Goal -
Quote the lines that run from the line containing "for lp, s, ox, oy" down to the line containing "em = em.build('winged_foot_emblem', LET, sb);". Include both of those lines, reproduce each exactly, and omit everything else.
### Supplied information
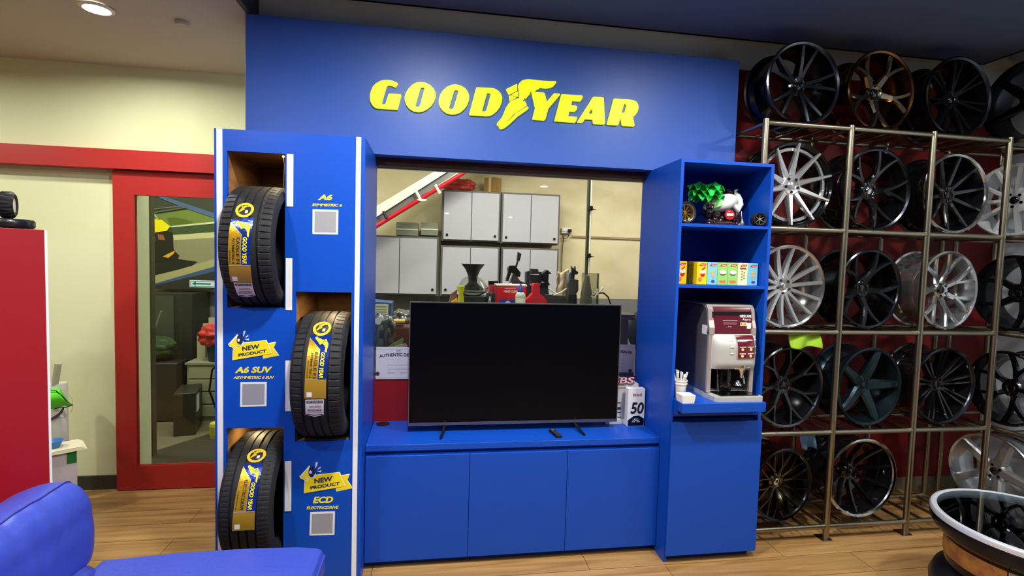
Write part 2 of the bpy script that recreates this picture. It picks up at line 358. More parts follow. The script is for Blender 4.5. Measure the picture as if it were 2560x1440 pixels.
RR = [(1420,350),(1900,385),(2050,405),(2150,460),(2210,560),(2220,680),(2180,800),(2110,900),(2035,960),(2085,1240),(2070,1270),(1720,1245),(1690,1225),(1650,1020),(1625,990),(1605,1010),(1555,1200),(1520,1230),(1200,1210),(1185,1190),(1400,370)]
RRh = [(1750,505),(1800,510),(1840,550),(1780,800),(1740,825),(1650,825)]
WING = [(640,300),(640,250),(660,215),(720,160),(800,132),(900,128),(1000,138),(1200,160),(1350,172),(1530,172),(1540,195),(1520,240),(1480,280),(1410,315),(1320,328),(1200,320),(1100,292),(1145,325),(1130,345),(1050,362),(1070,375),(1040,402),(980,412),(920,405),(915,450),(900,490),(865,510),(855,500),(850,545),(820,573),(780,550),(775,590),(750,630),(715,655),(690,620),(660,570),(655,500),(660,430),(650,370)]
FOOT = [[(345,360),(590,240),(605,265),(605,385),(410,480)], [(480,488),(615,420),(625,440),(620,525),(600,527)], [(418,518),(440,515),(575,558),(570,565),(430,635),(418,560)],
        [(440,660),(630,580),(700,690),(780,640),(835,740),(560,930),(545,925)], [(410,690),(425,695),(530,945),(430,1060),(330,1150),(240,1205),(150,1240),(120,1210),(130,1170),(240,1040),(310,880),(330,820)],
        [(165,1255),(290,1200),(400,1120),(560,960),(830,780),(860,780),(880,820),(850,850),(620,1010),(420,1200),(300,1290),(230,1318),(190,1305)]]
WINGH = [[(760,268),(800,270),(860,235),(930,222),(935,212),(890,212),(820,245)], [(690,352),(735,368),(748,410),(738,412),(728,385),(700,365)]]
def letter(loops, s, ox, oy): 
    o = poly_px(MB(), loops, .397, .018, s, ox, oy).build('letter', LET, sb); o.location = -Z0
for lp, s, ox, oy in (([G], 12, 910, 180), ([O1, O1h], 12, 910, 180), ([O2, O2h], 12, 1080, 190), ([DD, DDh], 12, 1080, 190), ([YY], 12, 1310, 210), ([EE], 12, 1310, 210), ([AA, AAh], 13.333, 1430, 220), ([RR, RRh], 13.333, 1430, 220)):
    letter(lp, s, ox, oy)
em = MB(); poly_px(em, [WING]+WINGH, .397, .018, 9.6, 1230, 185)
for lp in FOOT: poly_px(em, [lp], .397, .018, 9.6, 1230, 185)
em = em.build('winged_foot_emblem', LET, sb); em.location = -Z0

# ------------------------------------------------------------------ tyre display cabinet
tc = thing('tyre_cabinet', 'tall blue display cabinet with three square niches holding tyres', 'cabinet', (.36, 0, 0))
def sub(o): o.location = o.location - Vector((.36, 0, 0)); return o
N1 = (.066, .331, 1.451, 2.207); N2 = (.382, .650, .774, 1.535); N3 = (.060, .328, .09, .851)
cbm = MB(); panel(cbm, .0085, .709, 0, 2.31, 0, .02, [N1, N2, N3])
cbm.box(.0085, .03, .02, .555, 0, 2.31).box(.688, .709, .02, .555, 0, 2.31).box(.03, .688, .535, .555, 0, 2.31).box(.03, .688, .02, .535, 2.288, 2.31).box(.03, .688, .02, .535, 0, .02)
sub(cbm.build('body', BLUE, tc))
for n in (N1, N2, N3):
    x0, x1, z0, z1 = n; m = MB(); k = .008
    m.box(x0-k, x0, .0205, .53, z0-k, z1+k).box(x1, x1+k, .0205, .53, z0-k, z1+k).box(x0, x1, .0205, .53, z0-k, z0).box(x0, x1, .0205, .53, z1, z1+k).box(x0, x1, .52, .53, z0, z1)
    sub(m.build('niche_lining', WOOD, tc))
for x0, x1 in ((.020, .046), (.665, .689)): sub(MB().box(x0, x1, -.003, 0, 0.002, 2.309).build('white_strip', WHITE, tc))
for x0, x1, z0, z1 in ((.339, .369, 1.953, 2.207), (.336, .366, 1.442, 1.700), (.336, .366, .933, 1.189), (.335, .366, .418, .676)):
    sub(MB().box(x0, x1, -.003, 0, z0, z1).build('short_white_strip', WHITE, tc))
sub(MB().tube([(.318, .012, 2.195), (.322, .02, 2.16), (.316, .03, 2.06), (.324, .03, 1.98)], .0022, 6).build('lamp_wire', mat('wire_cream', (196, 180, 130), .5), tc))
sub(MB().ell((.319, .012, 2.196), (.006, .006, .006), 12, 8).build('niche_lamp', mat('niche_lamp_glow', (255, 240, 190), .4, emit=(255, 226, 120), es=3), tc))
area('niche_light', (.29, .10, 2.195), 1.0, .03, (1, .8, .45)); area('niche_light', (.56, .10, 1.525), 1.5, .03, (1, .75, .38)); area('niche_light', (.16, .16, .84), 1.0, .03, (1, .75, .35))
# printed lettering and badges on the cabinet front
YF = -.0012
def badge(ox, oy, s):
    w = MB(); y = MB(); k = MB()
    Y0 = lambda mb, lp, dep: poly_px(mb, lp if isinstance(lp[0][0], tuple) else [lp], -.001-dep, .0008, s, ox, oy)
    rib2 = [(700, 520), (790, 280), (935, 255), (890, 360), (985, 490), (720, 545)]
    rib = [(155, 580), (165, 370), (330, 270), (760, 220), (862, 460)]
    def grow(lp, g):
        cx = sum(p[0] for p in lp)/len(lp); cy = sum(p[1] for p in lp)/len(lp)
        return [(p[0]+g*(p[0]-cx)/max(1, math.hypot(p[0]-cx, p[1]-cy)), p[1]+g*(p[1]-cy)/max(1, math.hypot(p[0]-cx, p[1]-cy))) for p in lp]
    Y0(w, grow(rib2, 9), 0); Y0(y, grow(rib2, -6), .0008); Y0(k, grow(rib, 12), .0012); Y0(w, grow(rib, 8), .0018); Y0(y, grow(rib, -6), .0026)
    body = [(80, 290), (130, 240), (200, 160), (235, 115), (300, 160), (350, 260), (345, 300), (290, 320), (215, 320), (228, 355), (190, 398), (150, 345), (100, 330)]
    Y0(k, grow(body, 10), .003); Y0(w, grow(body, 7), .0036); Y0(y, [(145, 245), (205, 170), (235, 250), (300, 305), (205, 312), (165, 290)], .0044)
    Y0(y, [(95, 295), (130, 255), (205, 335), (215, 355), (190, 380), (155, 335), (110, 320)], .0044)
    el = [(285+78*math.cos(a)*.55-70*math.sin(a)*.55, 210+70*math.cos(a)*.85+92*math.sin(a)*.85) for a in [2*PI*i/28 for i in range(28)]]
    Y0(k, el, .0044); Y0(w, [(262+22*math.cos(a), 220+28*math.sin(a)) for a in [2*PI*i/16 for i in range(16)]], .0052)
    for lp in ([(350, 55), (388, 50), (378, 90), (352, 155), (345, 150)], [(432, 122), (440, 145), (390, 175), (385, 165)], [(372, 200), (455, 192), (436, 225)]): Y0(w, lp, .0008)
    T = lambda q: [(ox+a/s, oy+b/s) for a, b in q]
    text_px(k, 'NEW', T([(325, 335), (640, 285), (635, 375), (330, 415)]), -.0042, .035, 0); text_px(k, 'PRODUCT', T([(258, 462), (765, 382), (762, 440), (262, 520)]), -.0042, .04, 0)
    rt = sub(w.build('new_product_badge', WHITE, tc)); rt['label'] = 'yellow and white badge reading NEW PRODUCT with a megaphone'
    a = y.build('yellow_fill', YELLOW, rt); b = k.build('dark_lettering', mat('navy_print', (28, 40, 96), .5), rt)
badge(560, 820, 7.2)
badge(740-2.1, 1140+8.4, 6.857*1.0)
def lettering(body, q, sh=.25, bold=.032):
    w = MB(); text_px(w, body, q, -.0008, bold+.012, sh); y = MB(); text_px(y, body, [(a, b) for a, b in q], -.0014, bold-.01, sh)
    a = sub(w.build('lettering', mat('pale_outline', (240, 240, 215), .5), tc)); y.build('yellow_lettering', YELLOW, a)
lettering('A6', [(795, 486), (831, 486.5), (831, 500.5), (795, 500)]); lettering('SYMMETRIC 6', [(780, 508.5), (855, 510), (855, 517), (780, 515.5)])
lettering('A6 SUV', [(587, 917), (681, 916), (681, 932), (587, 933)]); lettering('ASYMMETRIC 6 SUV', [(583, 940.5), (686, 940), (686, 947), (583, 947.5)])
lettering('ECD', [(782, 1242), (833, 1241), (833, 1257), (782, 1258.5)]); lettering('ELECTRICDRIVE', [(766, 1266), (847, 1264.5), (847, 1272), (766, 1273.5)])
for q in ([(781.5, 523), (846, 524.5), (845, 586.5), (781, 585)], [(601, 955.5), (667, 955), (666, 1015.5), (600, 1017)], [(775.5, 1280.5), (837.5, 1278.5), (836, 1337), (773.5, 1339)]):
    o = sub(poly_px(MB(), [q], -.0012, .001).build('white_sticker', PAPER, tc)); cx_, cy_ = sum(p[0] for p in q)/4, sum(p[1] for p in q)/4
    poly_px(MB(), [[(cx_+.84*(a-cx_), cy_+.84*(b-cy_)) for a, b in q]], -.002, .0006).build('grey_field', mat('sticker_grey', (150, 150, 158), .6), o)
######
Output -
for lp, s, ox, oy in (([G], 12, 910, 180), ([O1, O1h], 12, 910, 180), ([O2, O2h], 12, 1080, 190), ([DD, DDh], 12, 1080, 190), ([YY], 12, 1310, 210), ([EE], 12, 1310, 210), ([AA, AAh], 13.333, 1430, 220), ([RR, RRh], 13.333, 1430, 220)):
    letter(lp, s, ox, oy)
em = MB(); poly_px(em, [WING]+WINGH, .397, .018, 9.6, 1230, 185)
for lp in FOOT: poly_px(em, [lp], .397, .018, 9.6, 1230, 185)
em = em.build('winged_foot_emblem', LET, sb); em.location = -Z0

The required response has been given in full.